ここ数年、総合ITベンダーによる大手BI専業ベンダーの買収が相次ぎ、今や、独立系BIベンダーは数少なくなってしまった。IBMも2007年にCognosを、また、2009年にはSPSSを買収し、BI製品の拡充に力を入れている。本誌でもお伝えしたが、日本アイ・ビー・エムは9月30日、DWHアプライアンスの出荷を開始した。
買収後の統合の成果が出始めたこともあり、2009年に入って各社の活発な動きが目立っている。同時に、企業側でもBIの有効性に注目し始めており、BI導入の機運が高まってきていると言える。
そうしたなか、IBMがどのような戦略の下、競合がひしめくBI市場で戦っていくのか? 今回、米IBM ソフトウェアグループ バイス・プレシデント Development, Distributed Data Servers and Data Warehousingを務めるSal Vella氏に、同社のBIへの取り組みについて話を聞いた。
--IBMのBIに対する戦略を聞かせてほしい--
Vella氏: 当社にとって、BIは優先度が高いビジネスの1つである。ソフトウェアのインフォメーションマネジメントシステム分野で見ると、買収に100億円を費やしている。CognosやSPSSの買収を通じて、当社のデータベースであるDB2をベースに、BIのためのアーキテクチャを構築することができた。
当社のBIの技術のポイントは3層のアーキテクチャにある。
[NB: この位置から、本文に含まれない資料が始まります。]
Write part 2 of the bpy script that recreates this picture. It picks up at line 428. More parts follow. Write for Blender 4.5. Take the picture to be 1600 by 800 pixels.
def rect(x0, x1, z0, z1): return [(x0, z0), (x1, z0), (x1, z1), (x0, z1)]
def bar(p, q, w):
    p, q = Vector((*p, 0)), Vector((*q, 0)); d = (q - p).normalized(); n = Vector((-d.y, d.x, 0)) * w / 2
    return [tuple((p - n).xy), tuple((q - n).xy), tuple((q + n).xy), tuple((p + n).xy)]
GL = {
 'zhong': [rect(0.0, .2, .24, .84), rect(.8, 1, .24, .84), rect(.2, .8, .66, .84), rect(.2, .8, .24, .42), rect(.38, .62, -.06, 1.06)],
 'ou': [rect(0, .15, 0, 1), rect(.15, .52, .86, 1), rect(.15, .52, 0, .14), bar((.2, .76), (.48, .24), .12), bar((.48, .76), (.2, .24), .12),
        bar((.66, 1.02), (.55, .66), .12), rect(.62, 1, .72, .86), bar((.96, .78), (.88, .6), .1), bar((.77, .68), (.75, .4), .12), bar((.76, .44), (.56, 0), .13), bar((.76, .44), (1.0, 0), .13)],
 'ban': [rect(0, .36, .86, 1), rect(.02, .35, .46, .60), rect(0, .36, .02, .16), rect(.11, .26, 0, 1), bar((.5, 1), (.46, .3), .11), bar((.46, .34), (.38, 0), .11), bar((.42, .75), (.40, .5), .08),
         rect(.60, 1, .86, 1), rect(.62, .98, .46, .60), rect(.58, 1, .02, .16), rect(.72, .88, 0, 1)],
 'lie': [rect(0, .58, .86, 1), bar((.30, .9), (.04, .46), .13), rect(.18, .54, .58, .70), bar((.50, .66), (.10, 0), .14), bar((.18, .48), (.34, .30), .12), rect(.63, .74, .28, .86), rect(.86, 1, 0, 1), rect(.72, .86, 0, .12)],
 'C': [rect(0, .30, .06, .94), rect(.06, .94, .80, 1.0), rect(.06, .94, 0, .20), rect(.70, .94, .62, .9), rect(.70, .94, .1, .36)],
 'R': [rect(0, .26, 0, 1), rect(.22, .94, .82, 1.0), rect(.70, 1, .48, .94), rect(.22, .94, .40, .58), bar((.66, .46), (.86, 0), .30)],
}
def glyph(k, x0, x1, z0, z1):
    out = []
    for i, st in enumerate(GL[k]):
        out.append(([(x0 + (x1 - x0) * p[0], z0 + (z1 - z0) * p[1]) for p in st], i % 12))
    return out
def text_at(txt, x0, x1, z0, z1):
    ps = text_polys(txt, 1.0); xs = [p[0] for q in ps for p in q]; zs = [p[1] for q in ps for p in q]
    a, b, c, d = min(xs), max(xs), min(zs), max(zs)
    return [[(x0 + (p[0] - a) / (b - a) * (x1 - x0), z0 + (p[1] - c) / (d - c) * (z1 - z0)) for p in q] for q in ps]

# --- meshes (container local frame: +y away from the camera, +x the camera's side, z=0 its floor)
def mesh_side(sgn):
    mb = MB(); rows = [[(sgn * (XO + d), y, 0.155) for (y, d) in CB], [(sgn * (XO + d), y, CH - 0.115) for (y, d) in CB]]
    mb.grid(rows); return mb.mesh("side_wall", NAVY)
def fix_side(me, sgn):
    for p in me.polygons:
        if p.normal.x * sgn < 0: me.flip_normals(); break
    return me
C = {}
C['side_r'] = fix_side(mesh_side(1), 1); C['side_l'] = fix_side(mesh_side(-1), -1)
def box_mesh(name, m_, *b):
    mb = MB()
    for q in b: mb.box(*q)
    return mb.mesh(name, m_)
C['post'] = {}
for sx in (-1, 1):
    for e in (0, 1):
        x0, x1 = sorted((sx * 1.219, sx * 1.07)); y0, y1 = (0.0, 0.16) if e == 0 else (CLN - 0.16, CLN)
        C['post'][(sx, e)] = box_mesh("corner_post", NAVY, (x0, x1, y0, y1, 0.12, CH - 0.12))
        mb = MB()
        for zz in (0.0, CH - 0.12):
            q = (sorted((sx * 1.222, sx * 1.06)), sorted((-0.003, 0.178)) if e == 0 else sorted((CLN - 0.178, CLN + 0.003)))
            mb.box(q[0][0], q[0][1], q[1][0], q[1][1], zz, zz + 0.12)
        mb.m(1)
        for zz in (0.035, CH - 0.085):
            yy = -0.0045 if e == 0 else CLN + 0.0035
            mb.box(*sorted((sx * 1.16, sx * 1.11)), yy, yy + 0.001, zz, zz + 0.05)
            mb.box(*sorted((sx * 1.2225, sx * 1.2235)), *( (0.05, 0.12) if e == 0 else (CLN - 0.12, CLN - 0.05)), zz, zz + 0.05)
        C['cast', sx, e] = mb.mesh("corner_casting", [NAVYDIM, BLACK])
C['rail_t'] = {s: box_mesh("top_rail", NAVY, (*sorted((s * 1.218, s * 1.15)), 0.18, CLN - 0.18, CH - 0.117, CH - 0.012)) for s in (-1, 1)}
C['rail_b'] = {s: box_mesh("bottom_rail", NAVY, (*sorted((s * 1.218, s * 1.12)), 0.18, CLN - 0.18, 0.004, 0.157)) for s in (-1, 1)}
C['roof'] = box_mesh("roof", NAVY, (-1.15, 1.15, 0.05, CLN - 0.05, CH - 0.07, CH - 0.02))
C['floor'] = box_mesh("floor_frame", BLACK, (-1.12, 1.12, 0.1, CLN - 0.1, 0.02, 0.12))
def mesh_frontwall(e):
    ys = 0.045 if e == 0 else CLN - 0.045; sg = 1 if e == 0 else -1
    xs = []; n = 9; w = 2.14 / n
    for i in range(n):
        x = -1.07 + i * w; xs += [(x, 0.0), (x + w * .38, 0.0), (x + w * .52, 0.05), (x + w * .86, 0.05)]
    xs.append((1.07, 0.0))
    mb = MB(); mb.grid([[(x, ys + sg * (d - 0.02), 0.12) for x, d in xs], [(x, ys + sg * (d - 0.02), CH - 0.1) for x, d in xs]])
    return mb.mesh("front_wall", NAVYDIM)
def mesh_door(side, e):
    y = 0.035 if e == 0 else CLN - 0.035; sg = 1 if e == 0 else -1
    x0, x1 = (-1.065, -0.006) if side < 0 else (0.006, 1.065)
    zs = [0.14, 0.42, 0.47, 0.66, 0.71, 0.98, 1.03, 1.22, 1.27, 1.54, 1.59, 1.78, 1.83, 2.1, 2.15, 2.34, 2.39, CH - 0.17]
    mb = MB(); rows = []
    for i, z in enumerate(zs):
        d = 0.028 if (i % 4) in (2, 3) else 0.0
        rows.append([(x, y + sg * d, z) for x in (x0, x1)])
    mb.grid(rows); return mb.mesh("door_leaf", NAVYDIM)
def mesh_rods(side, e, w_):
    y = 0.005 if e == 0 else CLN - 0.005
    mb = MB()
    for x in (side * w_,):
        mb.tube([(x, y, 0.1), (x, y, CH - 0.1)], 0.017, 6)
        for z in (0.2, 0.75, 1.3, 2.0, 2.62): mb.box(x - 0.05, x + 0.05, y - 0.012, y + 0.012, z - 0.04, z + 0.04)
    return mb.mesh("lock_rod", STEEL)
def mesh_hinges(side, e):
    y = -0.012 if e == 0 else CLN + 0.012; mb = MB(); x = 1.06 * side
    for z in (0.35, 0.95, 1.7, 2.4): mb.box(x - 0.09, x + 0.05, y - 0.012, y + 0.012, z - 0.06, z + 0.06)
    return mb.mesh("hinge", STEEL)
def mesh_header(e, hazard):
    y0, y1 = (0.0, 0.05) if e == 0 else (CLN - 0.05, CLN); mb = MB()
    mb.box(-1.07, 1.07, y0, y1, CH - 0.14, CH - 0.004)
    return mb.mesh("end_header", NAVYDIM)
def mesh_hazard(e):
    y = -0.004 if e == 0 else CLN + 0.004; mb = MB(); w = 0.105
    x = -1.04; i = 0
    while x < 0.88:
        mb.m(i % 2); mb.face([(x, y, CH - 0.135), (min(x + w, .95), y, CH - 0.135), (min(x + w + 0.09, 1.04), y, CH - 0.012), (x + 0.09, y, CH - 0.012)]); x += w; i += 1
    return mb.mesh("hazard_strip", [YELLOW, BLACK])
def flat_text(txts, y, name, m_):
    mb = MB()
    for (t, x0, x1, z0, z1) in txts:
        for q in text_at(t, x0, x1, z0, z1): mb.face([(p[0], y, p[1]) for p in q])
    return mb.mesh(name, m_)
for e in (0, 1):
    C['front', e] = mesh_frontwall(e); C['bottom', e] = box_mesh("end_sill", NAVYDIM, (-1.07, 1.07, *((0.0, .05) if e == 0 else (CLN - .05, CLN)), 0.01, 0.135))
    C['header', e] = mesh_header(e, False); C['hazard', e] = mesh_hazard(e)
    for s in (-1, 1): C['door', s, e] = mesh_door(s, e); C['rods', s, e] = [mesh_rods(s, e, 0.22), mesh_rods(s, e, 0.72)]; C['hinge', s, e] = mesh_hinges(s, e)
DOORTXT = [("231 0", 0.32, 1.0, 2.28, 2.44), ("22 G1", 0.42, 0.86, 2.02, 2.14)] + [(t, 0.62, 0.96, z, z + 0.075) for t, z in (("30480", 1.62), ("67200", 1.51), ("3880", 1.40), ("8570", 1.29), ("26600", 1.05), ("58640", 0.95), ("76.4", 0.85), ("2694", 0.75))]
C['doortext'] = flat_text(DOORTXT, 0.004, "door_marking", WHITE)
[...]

1番下がDB2に格納されている「データ」層で、真ん中の層が名寄せによって得られる「Single version of truth(信頼できる情報)」層で、1番上がCognos製品によって得られる「分析された情報」層である。
今年4月、 BI関連の組織として、Mグローバル・ビジネス・サービス部門にビジネス・アナリティクス・アンド・オプティマイゼーションを構築した。サービス部門の新設は15年ぶりのことであり、このことからも当社がBIを重要なビジネスとして位置づけていることがおわかりいただけるであろう。
--これまで専業ベンダーがシェアを占めてきたBI市場に、ここ数年、IBMのほかにオラクルやマイクロソフトといった総合ITベンダーの参入が続いているが、どう見ているか?--
Vella氏: 今のところBI市場はオープンと言える。当社はBI製品のスタックを最適化しているが、他社と協業しないわけではない。顧客が他社のBIツールを使っている場合は、当社の製品と共存させることができる。既存のスタックに含まれている製品を除外しようという戦略はまったくない。例えば、SAPも素晴らしいパートナーである。
そもそも、スタックは市場、顧客のニーズによって決まるものだ。顧客はBI製品のインストールと導入を極力シンプルにしたいと考えているわけで、当社はその部分にフォーカスして製品を提供している。これは、他のベンダーも同じだろう。
スタックを比較した場合、当社の他社に対するアドバンテージは、ハードウェア・ソフトウェア・コンサルティングを包括的に提供できる点だ。分析機能まで搭載したアプライアンスを提供しているのは、当社だけである。つまり、技術的に他社よりも一歩先を行っているというわけだ。